'''

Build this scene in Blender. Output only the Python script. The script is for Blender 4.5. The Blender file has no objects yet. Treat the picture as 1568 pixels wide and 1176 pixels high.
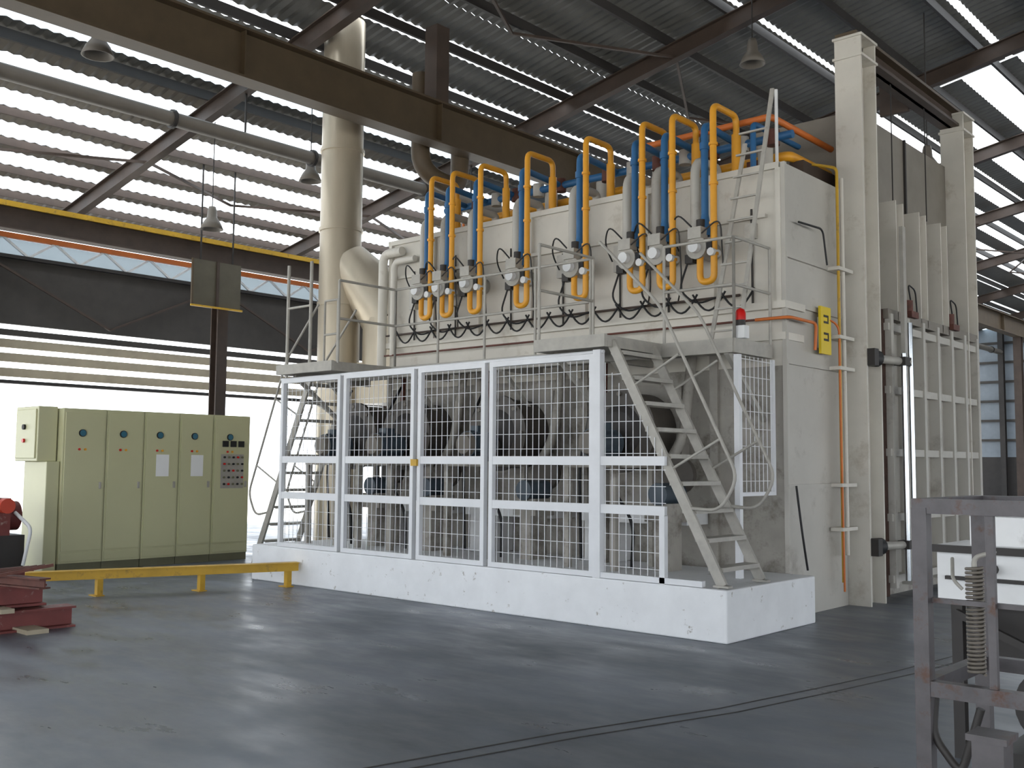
import bpy, math, random
from mathutils import Vector, Matrix
random.seed(7)
sc=bpy.context.scene
V=Vector
def lin(c):
    return tuple(((x/255)/12.92 if x/255<=.04045 else ((x/255+.055)/1.055)**2.4) for x in c)+(1,)
# ---------------------------------------------------------------- materials
def mat(name,col,rough=.6,metal=0,var=.12,scale=3,bump=.0,dirt=None,dscale=2.0,dlo=.55,dhi=.75,spec=.5,stretch=(1,1,1)):
    m=bpy.data.materials.new(name);m.use_nodes=True
    nt=m.node_tree;N=nt.nodes;L=nt.links
    b=N['Principled BSDF'];b.inputs['Roughness'].default_value=rough;b.inputs['Metallic'].default_value=metal
    b.inputs['Specular IOR Level'].default_value=spec
    tc=N.new('ShaderNodeTexCoord');mp=N.new('ShaderNodeMapping');mp.inputs['Scale'].default_value=stretch
    L.new(tc.outputs['Object'],mp.inputs[0])
    n=N.new('ShaderNodeTexNoise');n.inputs['Scale'].default_value=scale;n.inputs['Detail'].default_value=6;n.inputs['Roughness'].default_value=.6
    L.new(mp.outputs[0],n.inputs['Vector'])
    c=lin(col)
    r=N.new('ShaderNodeValToRGB')
    r.color_ramp.elements[0].position=.3;r.color_ramp.elements[1].position=.7
    r.color_ramp.elements[0].color=tuple(max(0,x*(1-var)) for x in c[:3])+(1,)
    r.color_ramp.elements[1].color=tuple(min(1,x*(1+var)) for x in c[:3])+(1,)
    L.new(n.outputs['Fac'],r.inputs[0]);out=r.outputs[0]
    if dirt:
        n2=N.new('ShaderNodeTexNoise');n2.inputs['Scale'].default_value=dscale;n2.inputs['Detail'].default_value=9;n2.inputs['Roughness'].default_value=.7
        L.new(mp.outputs[0],n2.inputs['Vector'])
        r2=N.new('ShaderNodeValToRGB');r2.color_ramp.elements[0].position=dlo;r2.color_ramp.elements[1].position=dhi
        L.new(n2.outputs['Fac'],r2.inputs[0])
        mx=N.new('ShaderNodeMixRGB');mx.inputs[2].default_value=lin(dirt)
        L.new(r2.outputs[0],mx.inputs[0]);L.new(out,mx.inputs[1]);out=mx.outputs[0]
    L.new(out,b.inputs['Base Color'])
    if bump:
        bp=N.new('ShaderNodeBump');bp.inputs['Strength'].default_value=bump;bp.inputs['Distance'].default_value=.02
        L.new(n.outputs['Fac'],bp.inputs['Height']);L.new(bp.outputs[0],b.inputs['Normal'])
    return m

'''

• [What the exercise asks]: Reproduce the data above in full, exactly as it is, with the pictures left out.

• [Reply]:
Build this scene in Blender. Output only the Python script. The script is for Blender 4.5. The Blender file has no objects yet. Treat the picture as 1568 pixels wide and 1176 pixels high.
import bpy, math, random
from mathutils import Vector, Matrix
random.seed(7)
sc=bpy.context.scene
V=Vector
def lin(c):
    return tuple(((x/255)/12.92 if x/255<=.04045 else ((x/255+.055)/1.055)**2.4) for x in c)+(1,)
# ---------------------------------------------------------------- materials
def mat(name,col,rough=.6,metal=0,var=.12,scale=3,bump=.0,dirt=None,dscale=2.0,dlo=.55,dhi=.75,spec=.5,stretch=(1,1,1)):
    m=bpy.data.materials.new(name);m.use_nodes=True
    nt=m.node_tree;N=nt.nodes;L=nt.links
    b=N['Principled BSDF'];b.inputs['Roughness'].default_value=rough;b.inputs['Metallic'].default_value=metal
    b.inputs['Specular IOR Level'].default_value=spec
    tc=N.new('ShaderNodeTexCoord');mp=N.new('ShaderNodeMapping');mp.inputs['Scale'].default_value=stretch
    L.new(tc.outputs['Object'],mp.inputs[0])
    n=N.new('ShaderNodeTexNoise');n.inputs['Scale'].default_value=scale;n.inputs['Detail'].default_value=6;n.inputs['Roughness'].default_value=.6
    L.new(mp.outputs[0],n.inputs['Vector'])
    c=lin(col)
    r=N.new('ShaderNodeValToRGB')
    r.color_ramp.elements[0].position=.3;r.color_ramp.elements[1].position=.7
    r.color_ramp.elements[0].color=tuple(max(0,x*(1-var)) for x in c[:3])+(1,)
    r.color_ramp.elements[1].color=tuple(min(1,x*(1+var)) for x in c[:3])+(1,)
    L.new(n.outputs['Fac'],r.inputs[0]);out=r.outputs[0]
    if dirt:
        n2=N.new('ShaderNodeTexNoise');n2.inputs['Scale'].default_value=dscale;n2.inputs['Detail'].default_value=9;n2.inputs['Roughness'].default_value=.7
        L.new(mp.outputs[0],n2.inputs['Vector'])
        r2=N.new('ShaderNodeValToRGB');r2.color_ramp.elements[0].position=dlo;r2.color_ramp.elements[1].position=dhi
        L.new(n2.outputs['Fac'],r2.inputs[0])
        mx=N.new('ShaderNodeMixRGB');mx.inputs[2].default_value=lin(dirt)
        L.new(r2.outputs[0],mx.inputs[0]);L.new(out,mx.inputs[1]);out=mx.outputs[0]
    L.new(out,b.inputs['Base Color'])
    if bump:
        bp=N.new('ShaderNodeBump');bp.inputs['Strength'].default_value=bump;bp.inputs['Distance'].default_value=.02
        L.new(n.outputs['Fac'],bp.inputs['Height']);L.new(bp.outputs[0],b.inputs['Normal'])
    return m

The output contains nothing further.